Customizability is the name of the game, and all four themes will be interchangeable on the laptops. More than that, Sega will be releasing four different base models, with each laptop featuring different specs configurations. First up, we have the light model, which sports an Intel Pentium 2020M CPU, an Intel HM76 Express chipset with integrated HD4000 graphics, 4 GB of DDR3 RAM, and a 500 GB hard disk drive.

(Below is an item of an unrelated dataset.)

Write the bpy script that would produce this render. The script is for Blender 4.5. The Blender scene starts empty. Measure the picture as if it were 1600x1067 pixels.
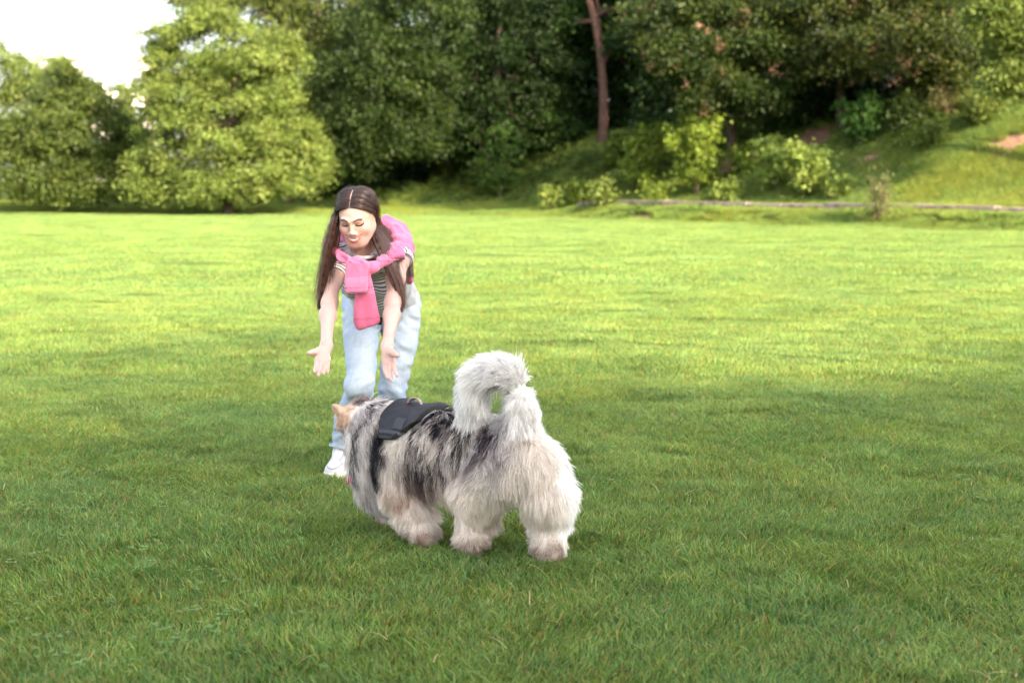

Next is the standard model, which has under its hood an Intel Core i3-3120M CPU, 8 GB of DDR3 RAM, and a 1 GB NVIDIA GeForce GT650M GPU. It also carries the same Intel HM76 Express chipset as the light model (including the HD4000 integrated GPU), as well as the 500 GB HDD.

Finally, we have the high-spec model and the premium model. Both house an Intel Core i7-3630QM CPU, an Intel HM76 Express chipset with the HD4000 integrated GPU, a 1 GB NVIDIA GeForce GT650M dedicated GPU, and a 120 GB solid state drive. While both models seemingly have similar specs, the premium model is expected to have additional features. Not many details have been disclosed at this time, although it is reported to have a Blu-ray writer optical drive.

In ascending order, the laptop models will be priced at ¥99,750 ($1,069), ¥131,250 ($1,406), ¥162,750 ($1,744), and ¥194,250 ($2,081). No word yet if the gadgets will be coming stateside, but import enthusiasts may want to consider shipping one here. Whatever the case, this is definitely good news for Sega aficionados, and video game nostalgists in general.